Bazen temizlik gerekiyor
Uraz Kaygılaroğlu, aralarında Demet Özdemir, Kaan Yıldırım, Aras Bulut İynemli gibi arkadaşlarının da bulunduğu 400 kişiyi Instagram’daki arkadaş listesinden sildi. Detoks mu, bir anda ‘dellendi’ mi?
◊ Orkun Ün: Detoks adı altında gizli bir operasyon bence. Yahu silersin tabii ki takip ettiklerini, çok normal bu, hatta gerekli de. Ben de yapıyorum zaman zaman. Fakat yakın arkadaşlarını da silmezsin be kardeşim. İlginç…
◊ Ömür Gedik: Ben de deprem sürecinde paylaşımlarından hoşlanmadığım, duyarsız bulduğum herkesi çıktım takipten. Bazen temizlik yapmak gerekiyor.
◊ Savaş Özbey: Ben bunun bir sosyal medya detoksu olduğunu düşünmüyorum. Çünkü bütün yazını geçirdiği, birlikte film çektiği arkadaşlarını da çıkarmış listeden.
◊ Onur Baştürk: Detoks ya da dellenme değil, sıkılmış. Bu kadar çok insanın paylaşımına maruz kalmak istememiş.

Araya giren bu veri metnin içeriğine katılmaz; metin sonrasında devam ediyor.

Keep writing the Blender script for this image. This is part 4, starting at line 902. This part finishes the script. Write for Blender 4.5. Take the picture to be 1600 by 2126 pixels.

Zarafeti ve görgüyü öğrettiler
İlber Ortaylı, yayın bitti sanarak Naci Görür için “Bizim Celal’den (Şengör) daha iyi” dedi. Ama sonra arkadaşlar arasındaki bu krizi birbirlerine çok zarif iltifatlarla çözdüler. Ne öğrendik bu üçlüden?
◊ Savaş Özbey: Arka planda ne olup bittiğini, Celal Şengör’ün yakın arkadaşı İlber Hoca’ya neler ettiğini bilmiyoruz tabii. Ama dışa yansıttıkları; olgun, nazik ve eğitimli insanların bir krizi nasıl da birbirlerini taltif ederek halledebildiklerinin uygulamalı dersi gibiydi. İlber Hoca da madem aklına gelen dilinde biri, bari biraz tedbirli davransa. Bu kaçıncı canlı yayın kazası…
◊ Ömür Gedik: Ben hayatımda bu kadar tatlı dedikodu yapan birini görmedim. Zaten hepsi zarif insanlar, iltifatla çözmelerine hiç şaşırmadım.
◊ Onur Baştürk: Zarafeti, görgüyü, dayanışmayı ve gerçek arkadaşlığı öğrendik bu üçlüden…
◊ Orkun Ün: Edep, adap, eski topraklık! Bunları öğrendik. Bence arkadaşlarıyla kavga edenler bu üçlüyü örnek alsınlar. Sorun morun kalmaz ortada.
Onların yerinde genç kuşaktan birileri olsaydı yemin ediyorum ortalık yıkılmıştı, hakaretler falan havada uçuşmuştu.